I hope I did not mess up any technical details and that it is
understandable enough.

 local-zfs.adoc | 96 ++++++++++++++++++++++++++++++++++++++++++++++++++
 1 file changed, 96 insertions(+)

diff --git a/local-zfs.adoc b/local-zfs.adoc
index fd03e89..48f6540 100644
--- a/local-zfs.adoc
+++ b/local-zfs.adoc
@@ -151,6 +151,102 @@ rpool/swap        4.25G  7.69T    64K  -
+ZFS RAID Level Considerations
+There are a few factors to take into consideration when choosing the layout of
+a ZFS pool.
+Different types of VDEVs have different performance behaviors. The two
+parameters of interest are the IOPS (Input/Output Operations per Second) and the
+bandwidth with which data can be written or read.
+A 'mirror' VDEV will approximately behave like a single disk in regards to both
+parameters when writing data. When reading data if will behave like the number
+of disks in the mirror.
+A common situation is to have 4 disks. When setting it up as 2 mirror VDEVs the
+pool will have the write characteristics as two single disks in regard of IOPS
+and bandwidth. For read operations it will resemble 4 single disks.
+A 'RAIDZ' of any redundancy level will approximately behave like a single disk
+in regard of IOPS with a lot of bandwidth. How much bandwidth depends on the
+size of the RAIDZ VDEV and the redundancy level.
+For running VMs, IOPS is the more important metric in most situations.
+Size, Space usage and Redundancy
+While a pool made of 'mirror' VDEVs will have the best performance
+characteristics, the usable space will be 50% of the disks available. Less if a
+mirror VDEV consists of more than 2 disks. To stay functional it needs to have
+at least one disk per mirror VDEV available. The pool will fail once all disks
+in a mirror VDEV fail.
+When using a pool made of 'RAIDZ' VDEVs the usable space to disk ratio will be
+better in most situations than using mirror VDEVs. This is especially true when
+using a large number of disks. A special case is a 4 disk pool with RAIDZ2. In
+this situation it is usually better to use 2 mirror VDEVs for the better
+performance as the usable space will be the same. In a RAIDZ VDEV, any drive
+can fail and it will stay operational. The number of sustainable drive failures
+is defined by the redundancy level, a RAIDZ1 can survive the loss of 1 disk,
+consequently, a RAIDZ2 the loss of 2 and a RAIDZ3 the loss of 3 disks.

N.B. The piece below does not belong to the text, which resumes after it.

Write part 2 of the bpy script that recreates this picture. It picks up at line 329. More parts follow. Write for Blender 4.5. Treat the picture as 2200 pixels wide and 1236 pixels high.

+Another important factor when using any RAIDZ level is how ZVOL datasets, which
+are used for VM disks, behave. For each data block the pool needs parity data
+which are at least the size of the minimum block size defined by the `ashift`
+value of the pool. With an ashift of 12 the block size of the pool is 4k.  The
+default block size for a ZVOL is 8k. Therefore, in a RAIDZ2 each 8k block
+written will cause two additional 4k parity blocks to be written,
+8k + 4k + 4k = 16k.  This is of course a simplified approach and the real
+situation will be slightly different with metadata, compression and such not
+being accounted for in this example.
+This behavior can be observed when checking the following properties of the
+ * `volsize`
+ * `refreservation` (if the pool is not thin provisioned)
+ * `used` (if the pool is thin provisioned and without snapshots present)
+# zfs get volsize,refreservation,used /<pool>/vm-<vmid>-disk-X
+`volsize` is the size of the disk as it is presented to the VM, while
+`refreservation` shows the reserved space on the pool which includes the
+expected space needed for the parity data. If the pool is thin provisioned, the
+`refreservation` will be set to 0. Another way to observe the behavior is to
+compare the used disk space within the VM and the `used` property. Be aware
+that snapshots will skew the value.
+To counter this effect there are a few options.
+* Increase the `volblocksize` to improve the data to parity ratio
+* Use 'mirror' VDEVs instead of 'RAIDZ'
+* Use `ashift=9` (block size of 512 bytes)
+The `volblocksize` property can only be set when creating a ZVOL. The default
+value can be changed in the storage configuration. When doing this, the guest
+needs to be tuned accordingly and depending on the use case, the problem of
+write amplification if just moved from the ZFS layer up to the guest.
+A pool made of 'mirror' VDEVs has a different usable space and failure behavior
+than a 'RAIDZ' pool.
+Using `ashift=9` when creating the pool can lead to bad
+performance, depending on the disks underneath, and cannot be changed later on.